■ Your goal ■
Print the listing below from its opening line through the line holding "None, M['cement']), kind='structure')", both ends included.

■ Given material ■
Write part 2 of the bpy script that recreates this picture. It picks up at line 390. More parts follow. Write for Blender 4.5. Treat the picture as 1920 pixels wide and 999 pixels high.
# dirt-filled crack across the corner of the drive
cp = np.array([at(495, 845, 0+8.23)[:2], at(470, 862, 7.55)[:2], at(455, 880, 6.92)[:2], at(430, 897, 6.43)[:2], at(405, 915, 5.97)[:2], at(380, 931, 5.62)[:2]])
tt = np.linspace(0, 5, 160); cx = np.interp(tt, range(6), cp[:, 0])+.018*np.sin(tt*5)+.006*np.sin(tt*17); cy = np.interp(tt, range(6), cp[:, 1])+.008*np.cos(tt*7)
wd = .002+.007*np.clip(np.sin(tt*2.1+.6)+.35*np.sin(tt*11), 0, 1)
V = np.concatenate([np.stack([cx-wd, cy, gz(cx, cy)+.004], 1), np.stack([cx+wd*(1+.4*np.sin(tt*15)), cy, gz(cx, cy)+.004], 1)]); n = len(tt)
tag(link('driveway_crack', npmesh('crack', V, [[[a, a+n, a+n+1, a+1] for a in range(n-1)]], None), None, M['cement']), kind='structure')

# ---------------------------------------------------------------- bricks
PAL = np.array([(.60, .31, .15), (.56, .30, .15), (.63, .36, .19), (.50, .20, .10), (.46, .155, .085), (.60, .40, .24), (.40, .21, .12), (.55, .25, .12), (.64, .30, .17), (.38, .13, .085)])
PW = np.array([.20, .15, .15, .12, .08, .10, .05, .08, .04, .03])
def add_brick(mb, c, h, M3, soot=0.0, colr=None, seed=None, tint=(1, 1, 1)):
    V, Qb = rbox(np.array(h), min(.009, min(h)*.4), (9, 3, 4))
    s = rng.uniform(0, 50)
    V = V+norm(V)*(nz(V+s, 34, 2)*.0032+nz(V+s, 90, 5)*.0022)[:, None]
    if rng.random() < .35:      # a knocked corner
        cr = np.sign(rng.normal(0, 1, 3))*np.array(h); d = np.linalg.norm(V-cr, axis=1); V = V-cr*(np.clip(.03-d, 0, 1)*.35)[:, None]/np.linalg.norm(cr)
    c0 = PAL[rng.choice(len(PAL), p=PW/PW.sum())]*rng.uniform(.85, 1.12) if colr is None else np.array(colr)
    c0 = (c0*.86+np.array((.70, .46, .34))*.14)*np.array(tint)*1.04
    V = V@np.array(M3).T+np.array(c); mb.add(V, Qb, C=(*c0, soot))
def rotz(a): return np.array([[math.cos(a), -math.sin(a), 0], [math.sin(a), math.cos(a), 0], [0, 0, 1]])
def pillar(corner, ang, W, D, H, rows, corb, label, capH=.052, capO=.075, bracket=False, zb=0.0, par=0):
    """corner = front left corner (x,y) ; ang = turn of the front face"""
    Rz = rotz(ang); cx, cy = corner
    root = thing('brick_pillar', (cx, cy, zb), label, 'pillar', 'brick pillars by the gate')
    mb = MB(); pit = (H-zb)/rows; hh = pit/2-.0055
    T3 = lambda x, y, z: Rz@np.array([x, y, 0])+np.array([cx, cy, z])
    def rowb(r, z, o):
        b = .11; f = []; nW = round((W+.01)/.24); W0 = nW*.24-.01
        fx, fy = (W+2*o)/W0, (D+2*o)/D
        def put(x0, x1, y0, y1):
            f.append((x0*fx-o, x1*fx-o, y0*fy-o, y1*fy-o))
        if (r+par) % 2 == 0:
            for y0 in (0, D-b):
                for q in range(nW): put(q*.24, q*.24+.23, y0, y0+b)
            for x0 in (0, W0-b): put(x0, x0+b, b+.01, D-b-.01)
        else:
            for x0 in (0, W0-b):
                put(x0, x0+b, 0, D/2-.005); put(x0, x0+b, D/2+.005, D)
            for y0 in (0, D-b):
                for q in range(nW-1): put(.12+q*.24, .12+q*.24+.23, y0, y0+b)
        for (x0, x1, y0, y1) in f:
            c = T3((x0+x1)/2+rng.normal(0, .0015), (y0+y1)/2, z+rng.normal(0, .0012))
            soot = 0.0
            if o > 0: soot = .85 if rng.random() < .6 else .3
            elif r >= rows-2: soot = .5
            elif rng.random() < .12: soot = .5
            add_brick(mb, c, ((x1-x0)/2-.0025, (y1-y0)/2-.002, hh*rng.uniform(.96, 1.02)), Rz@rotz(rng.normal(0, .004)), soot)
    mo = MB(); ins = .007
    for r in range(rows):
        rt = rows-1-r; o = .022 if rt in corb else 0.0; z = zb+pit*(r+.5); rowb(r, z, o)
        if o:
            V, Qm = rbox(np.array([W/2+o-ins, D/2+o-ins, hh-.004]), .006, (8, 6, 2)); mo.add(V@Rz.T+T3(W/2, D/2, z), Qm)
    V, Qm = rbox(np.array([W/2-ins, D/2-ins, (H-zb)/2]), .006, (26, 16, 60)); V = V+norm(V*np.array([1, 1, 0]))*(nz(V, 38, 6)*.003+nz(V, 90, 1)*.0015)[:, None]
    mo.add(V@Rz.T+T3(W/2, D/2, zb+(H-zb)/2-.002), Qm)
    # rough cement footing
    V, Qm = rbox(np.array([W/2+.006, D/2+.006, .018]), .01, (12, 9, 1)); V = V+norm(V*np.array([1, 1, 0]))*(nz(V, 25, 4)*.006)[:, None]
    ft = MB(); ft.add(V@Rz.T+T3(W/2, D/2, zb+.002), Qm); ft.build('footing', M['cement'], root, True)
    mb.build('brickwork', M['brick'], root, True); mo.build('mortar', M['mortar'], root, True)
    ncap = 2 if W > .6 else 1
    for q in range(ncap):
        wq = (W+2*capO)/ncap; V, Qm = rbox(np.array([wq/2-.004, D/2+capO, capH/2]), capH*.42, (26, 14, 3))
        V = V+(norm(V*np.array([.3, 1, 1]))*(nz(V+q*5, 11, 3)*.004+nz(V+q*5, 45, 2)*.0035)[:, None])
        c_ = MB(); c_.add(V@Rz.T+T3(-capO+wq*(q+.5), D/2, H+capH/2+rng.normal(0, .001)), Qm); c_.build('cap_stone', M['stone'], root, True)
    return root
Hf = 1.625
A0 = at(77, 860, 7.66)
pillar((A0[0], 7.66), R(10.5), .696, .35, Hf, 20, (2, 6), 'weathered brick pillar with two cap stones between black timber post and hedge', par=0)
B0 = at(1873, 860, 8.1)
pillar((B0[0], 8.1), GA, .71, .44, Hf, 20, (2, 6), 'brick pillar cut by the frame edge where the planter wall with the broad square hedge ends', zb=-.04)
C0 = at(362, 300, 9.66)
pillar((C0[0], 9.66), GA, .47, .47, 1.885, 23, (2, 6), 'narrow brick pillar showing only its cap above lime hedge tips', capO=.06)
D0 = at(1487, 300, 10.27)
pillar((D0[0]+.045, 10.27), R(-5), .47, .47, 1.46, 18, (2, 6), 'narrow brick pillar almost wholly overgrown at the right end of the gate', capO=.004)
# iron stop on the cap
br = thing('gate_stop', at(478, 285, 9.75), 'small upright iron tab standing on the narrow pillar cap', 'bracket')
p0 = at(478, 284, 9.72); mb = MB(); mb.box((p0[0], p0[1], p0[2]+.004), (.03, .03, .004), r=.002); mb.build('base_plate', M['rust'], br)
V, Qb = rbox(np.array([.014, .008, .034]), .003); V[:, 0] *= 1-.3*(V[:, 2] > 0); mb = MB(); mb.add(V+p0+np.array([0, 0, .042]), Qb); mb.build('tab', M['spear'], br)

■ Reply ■
Write part 2 of the bpy script that recreates this picture. It picks up at line 390. More parts follow. Write for Blender 4.5. Treat the picture as 1920 pixels wide and 999 pixels high.
# dirt-filled crack across the corner of the drive
cp = np.array([at(495, 845, 0+8.23)[:2], at(470, 862, 7.55)[:2], at(455, 880, 6.92)[:2], at(430, 897, 6.43)[:2], at(405, 915, 5.97)[:2], at(380, 931, 5.62)[:2]])
tt = np.linspace(0, 5, 160); cx = np.interp(tt, range(6), cp[:, 0])+.018*np.sin(tt*5)+.006*np.sin(tt*17); cy = np.interp(tt, range(6), cp[:, 1])+.008*np.cos(tt*7)
wd = .002+.007*np.clip(np.sin(tt*2.1+.6)+.35*np.sin(tt*11), 0, 1)
V = np.concatenate([np.stack([cx-wd, cy, gz(cx, cy)+.004], 1), np.stack([cx+wd*(1+.4*np.sin(tt*15)), cy, gz(cx, cy)+.004], 1)]); n = len(tt)
tag(link('driveway_crack', npmesh('crack', V, [[[a, a+n, a+n+1, a+1] for a in range(n-1)]], None), None, M['cement']), kind='structure')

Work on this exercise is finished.